- The Washington Times - Friday, May 10, 2002

The Bush administration has begun looking beyond Yasser Arafat for the rise of a new generation of Palestinian leaders who are willing to build a state with a viable economy, disciplined police force and regular elections a nation capable of living side by side with Israel.
"It's not for the president to choose the Palestinian leadership who can get [reforms] done," White House spokesman Ari Fleischer said yesterday. "But the president is interested in seeing that there are Palestinian leaders, whoever they are, who will choose to get it done."
Senior U.S. officials say that Mr. Arafat an icon of the 35-year struggle by Palestinians for their own state is in some sense irreplaceable so long as he is alive. No U.S. official will publicly demand his ouster or exile.
But the Bush administration seems to be coming around to the Israeli view expressed by Prime Minister Ariel Sharon during his truncated visit to Washington this week that Mr. Arafat is incapable of delivering either peace to Israel or an accountable leadership to his people.
Despite reports of younger Palestinian officials urging Mr. Arafat to focus on reforms within his administration, few expect any internal challenge to his authority.
"The administration has turned the discussion away from Arafat and focused on the need for reforms," said Shibley Telhami, a Middle East scholar at the University of Maryland.
For any Palestinian to compete with Mr. Arafat would be "the kiss of death," he said.
Mr. Bush and Secretary of State Colin L. Powell are trying to sell their shift in focus to moderate Arab countries as well as the European Union.
Apart from discrediting Mr. Arafat, their policy includes two major thrusts: a need to reform the corrupt Palestinian Authority and to find new Palestinian leaders.
Mr. Bush first made his case after a meeting with Mr. Sharon at the White House on Tuesday.
"One of the things that we did talk about was how to put institutions in place so that a potential Palestinian state can be a peaceful neighbor with Israel," the president said.

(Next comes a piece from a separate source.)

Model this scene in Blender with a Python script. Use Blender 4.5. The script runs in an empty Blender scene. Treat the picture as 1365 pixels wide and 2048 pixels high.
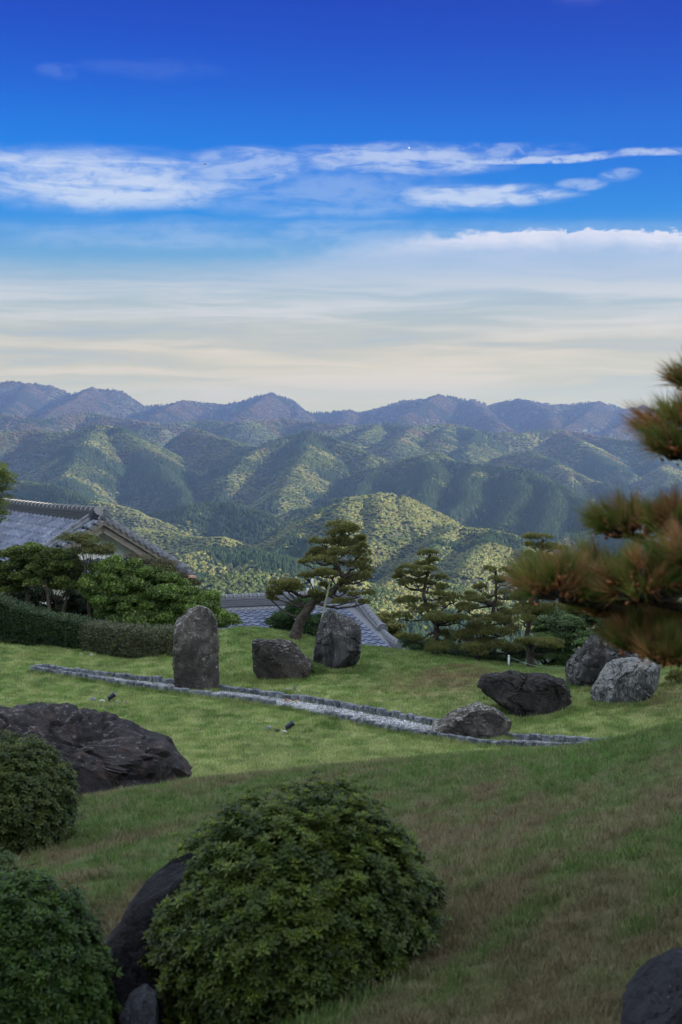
import bpy, math, random
import numpy as np
from mathutils import Vector, Matrix
random.seed(7)
RNG = np.random.default_rng(7)
SC = bpy.context.scene
COL = SC.collection
R = math.radians

# ---------------------------------------------------------------- camera
F = 50.0 / 36.0 * 2048
PITCH = math.atan((1024 - 870) / F)
cam_d = bpy.data.cameras.new('camera')
cam = bpy.data.objects.new('camera', cam_d); COL.objects.link(cam)
cam_d.sensor_fit = 'VERTICAL'; cam_d.sensor_height = 36.0; cam_d.sensor_width = 24.0
cam_d.lens = 50.0
cam_d.clip_start = 0.1; cam_d.clip_end = 90000.0
cam.location = (0, 0, 0)
cam.rotation_euler = (math.pi / 2 - PITCH, 0, 0)
cam_d.dof.use_dof = True
cam_d.dof.focus_distance = 31.0
cam_d.dof.aperture_fstop = 6.3
SC.camera = cam

# ---------------------------------------------------------------- sun, sky, exposure
SUN_EL, SUN_AZ = 12.5, 112.0        # azimuth clockwise from +Y (the viewing direction)
to_sun = Vector((math.sin(R(SUN_AZ)) * math.cos(R(SUN_EL)), math.cos(R(SUN_AZ)) * math.cos(R(SUN_EL)), math.sin(R(SUN_EL))))
sun_d = bpy.data.lights.new('sun', 'SUN'); sun_d.energy = 5.0; sun_d.angle = R(0.55); sun_d.color = (1.0, 0.86, 0.62)
sun = bpy.data.objects.new('sun', sun_d); COL.objects.link(sun)
sun.rotation_euler = to_sun.to_track_quat('Z', 'Y').to_euler()
sun.location = (60, -20, 40)
SC.view_settings.view_transform = 'Standard'
SC.view_settings.look = 'None'
SC.view_settings.exposure = 1.8
SC.view_settings.gamma = 1.0
SC.view_settings.use_curve_mapping = False
SC.render.engine = 'CYCLES'
SC.cycles.max_bounces = 5
SC.cycles.diffuse_bounces = 3
SC.cycles.volume_bounces = 0
SC.cycles.transparent_max_bounces = 4
SC.cycles.use_denoising = True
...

Mr. Bush elaborated by saying they spoke of "reforms, such as making sure there's a single command security force that can be held accountable for arresting terrorists; reforms such as having an economic system that would help promote rule of law and defeat corruption; reform so that if there is ever a rebuilding campaign, which we have expressed an interest in doing, and the Europeans have, that the money is actually spent on the projects that we intend them to be spent on."

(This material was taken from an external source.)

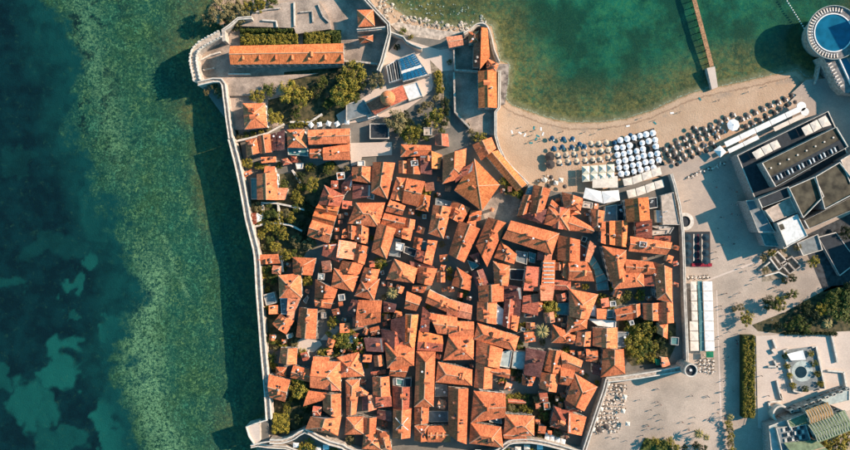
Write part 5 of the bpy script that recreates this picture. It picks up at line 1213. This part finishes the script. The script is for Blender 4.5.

He added: "My heart breaks for the Palestinian moms and dads who wonder whether or not their children are going to be able to get a good education and whether or not there's going to be a job available for their children."

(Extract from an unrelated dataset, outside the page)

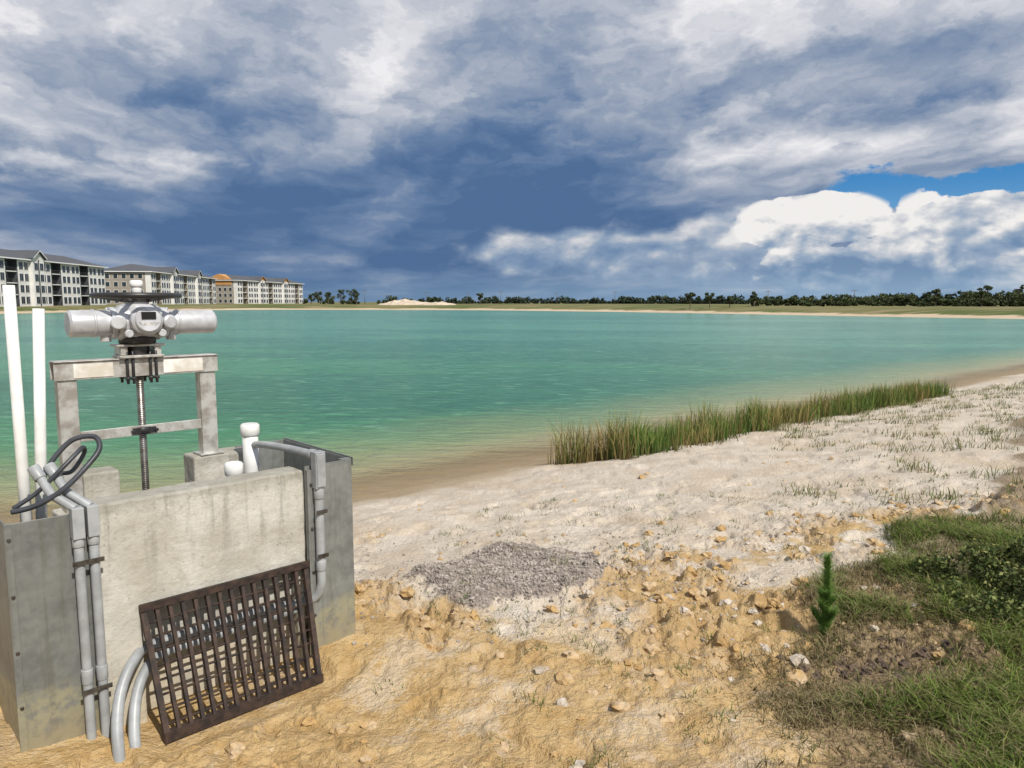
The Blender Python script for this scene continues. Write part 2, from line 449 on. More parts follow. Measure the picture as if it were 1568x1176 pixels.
SILV = simple('silver_cast_paint', (.58, .59, .61), (.43, .43, .44), .38, .25, 8, .1, .002)
BLACK = simple('black_paint', (.02, .02, .022), (.03, .028, .026), .4, 0, 8, .1, .002)
STEEL = simple('dark_steel', (.16, .15, .14), (.08, .07, .06), .4, .8, 30, .3, .002)
STEM = simple('stainless_stem', (.30, .29, .27), (.18, .16, .14), .35, .8, 30, .2, .002)
RUST = simple('rusty_bar', (.060, .036, .025), (.022, .016, .014), .75, .2, 22, .5, .003)
CABLE = simple('cable_jacket', (.05, .055, .065), (.03, .032, .038), .45)
GLASS = simple('display_glass', (.012, .014, .016), (.015, .015, .02), .08, 0, 5, 0)
LABEL = simple('label_plate', (.7, .7, .68), (.45, .45, .45), .5, 0, 60, 0)
RUBBER = simple('tape_white', (.75, .74, .70), (.55, .50, .42), .6)

# ---- concrete outlet structure
S = sempty('concrete_outlet_structure')
from mathutils import noise as mn
def rough_finish(bm, name, x0, x1, y0, y1, z0, z1, cuts, amp, bev=.012):
    for ax, lo, hi in ((0, x0, x1), (1, y0, y1), (2, z0, z1)):
        k = max(1, int(round((hi - lo) / cuts)))
        for i in range(1, k):
            co = [0, 0, 0]; co[ax] = lo + (hi - lo) * i / k + .0007; no = [0, 0, 0]; no[ax] = 1
            bmesh.ops.bisect_plane(bm, geom=bm.verts[:] + bm.edges[:] + bm.faces[:], plane_co=co, plane_no=no)
    for v in bm.verts: v.co += mn.noise_vector(v.co * 11) * amp + mn.noise_vector(v.co * 3) * amp
    bmesh.ops.recalc_face_normals(bm, faces=bm.faces[:])
    me = bpy.data.meshes.new(name); bm.to_mesh(me); bm.free()
    o = link(me, name, [CONC]); o.parent = S
    b = o.modifiers.new('bevel', 'BEVEL'); b.width = bev; b.segments = 2; b.limit_method = 'ANGLE'; b.angle_limit = .9
def crough(name, box, cuts=.05, amp=.005):
    x0, x1, y0, y1, z0, z1 = box
    bm = bmesh.new(); bmesh.ops.create_cube(bm, size=1)
    for v in bm.verts: v.co = Vector(((x0 + x1) / 2 + v.co.x * (x1 - x0), (y0 + y1) / 2 + v.co.y * (y1 - y0), (z0 + z1) / 2 + v.co.z * (z1 - z0)))
    rough_finish(bm, name, x0, x1, y0, y1, z0, z1, cuts, amp)
bm = bmesh.new()
vs = [bm.verts.new((a, 0, b_)) for a, b_ in ((0, .2), (.17, .2), (.17, 1.25), (.985, 1.25), (1.03, 1.25), (1.03, 1.78), (0, 1.78))]
f = bm.faces.new(vs); r_ = bmesh.ops.extrude_face_region(bm, geom=[f])
for v in [g for g in r_['geom'] if isinstance(g, bmesh.types.BMVert)]: v.co.y = .16
rough_finish(bm, 'front_wall', 0, 1.03, 0, .16, .2, 1.78, .05, .0045)
crough('recess_wall', (.172, 1.028, .11, .158, .2, 1.243))
crough('right_pier', (.985, 1.027, .02, .105, .2, 1.243))
crough('back_wall_right', (.70, 1.05, .70, .88, .0, 1.79))
crough('back_wall_left', (.12, .296, .70, .88, .0, 1.78))
crough('side_wall_left', (.0, .12, .165, .88, .0, 1.58), .1)
crough('side_wall_right', (.92, 1.03, .165, .695, .0, 1.58), .1)
b = MB()
b.box(1.034, 1.329, -.006, 0, .25, 1.80, 0)
b.box(1.323, 1.329, .001, .83, .25, 1.80, 0)
b.box(1.0, 1.322, .824, .83, .25, 1.80, 0)
b.box(1.27, 1.331, .002, .04, 1.772, 1.803, 0)
b.box(1.036, 1.075, -.03, -.007, .3, 1.78, 0)
b.box(1.332, 1.338, -.012, .84, 1.76, 1.81, 0)
b.box(1.12, 1.322, -.0075, -.0065, .3, 1.79, 0)
b.obj('wing_plate_right', [GALV], S, .002)
b = MB()
b.box(-.345, -.003, -.006, 0, .2, 1.765, 0)
b.box(-.345, -.339, .001, .83, .2, 1.765, 0)
b.box(-.04, -.004, -.016, -.007, .3, 1.76, 0)
b.box(-.352, -.322, -.018, -.007, .2, 1.77, 0)
b.obj('wing_plate_left', [GALV2], S, .002)
b = MB()
for zz2 in (1.7, 1.45, 1.2, .95):
    for xx in (1.055, -.335):
        b.cyl((xx, -.04 if xx == 1.055 else -.025, zz2), (xx, -.005, zz2), .008, 0, 6, .001)
b.obj('anchor_bolts', [STEEL], S)

# ---- gate frame
Fm = sempty('slide_gate_frame')
b = MB()
yb = .76
for xx in (.08, .811):
    zl_ = 1.5 if xx < .5 else 1.79
    b.box(xx - .045, xx + .045, yb - .035, yb - .027, zl_, 2.288)
    b.box(xx - .045, xx - .037, yb - .026, yb + .04, zl_, 2.288)
    b.box(xx + .037, xx + .045, yb - .026, yb + .04, zl_, 2.288)
b.box(.811 - .07, .811 + .07, yb - .06, yb + .07, 1.792, 1.802)
b.box(.02, .87, yb - .045, yb - .037, 2.29, 2.385)
b.box(.02, .87, yb + .037, yb + .045, 2.29, 2.385)
b.box(.02, .87, yb - .055, yb - .036, 2.386, 2.392)
b.box(.02, .87, yb - .035, yb + .055, 2.386, 2.392)
b.box(.127, .764, yb - .03, yb - .022, 1.955, 2.01)
b.box(.127, .764, yb - .021, yb + .03, 1.955, 1.961)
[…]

The Egyptian ambassador to Washington, Nabil Fahmy, said Wednesday during a forum of five Arab envoys at The Washington Times that the United States should not try to replace Mr. Arafat and that the Arabs must deal with Mr. Sharon.
"It's a waste of time for either side to try to change the leadership of the other side," Mr. Fahmy said, noting that Mr. Arafat was chosen by the Palestinians as their leader.
Moderate Arab countries such as Egypt, Jordan and Saudi Arabia have long funded and backed Mr. Arafat and the Palestinian cause, which is popular throughout the Arab world.
But Arab leaders also see Mr. Arafat as a nagging cousin, dragging them back into conflicts with Israel and the United States they had thought were behind them.
Israelis also have called for the emergence of new Palestinian leaders.
"If you were the head of the Palestinian Authority, there would be peace. I trust you, not Arafat," said Minister of Justice Meir Sheetrit during an appearance with chief Palestinian negotiator Saeb Erekat on ABC's "Nightline."
But Mr. Bush yesterday denied a report in the Israeli press that he had told Mr. Sharon that he would not object to moving Mr. Arafat out of a position of power.
"No, it's not an accurate reflection of what went on in the Oval Office, as the secretary of state has made clear, who was in the meeting as well," he said.
Mr. Bush said yesterday that he was pleased that Mr. Arafat had spoken out, in Arabic, against terrorism after Tuesday's suicide bombing near Tel Aviv that killed 15 Israelis and injured 60.
"That's good. That's a positive development. Now it's up to Chairman Arafat to perform, to keep [suspected terrorists] in jail, arrest them and keep them in jail. In order for there to be peace, there must be we must rout out terror."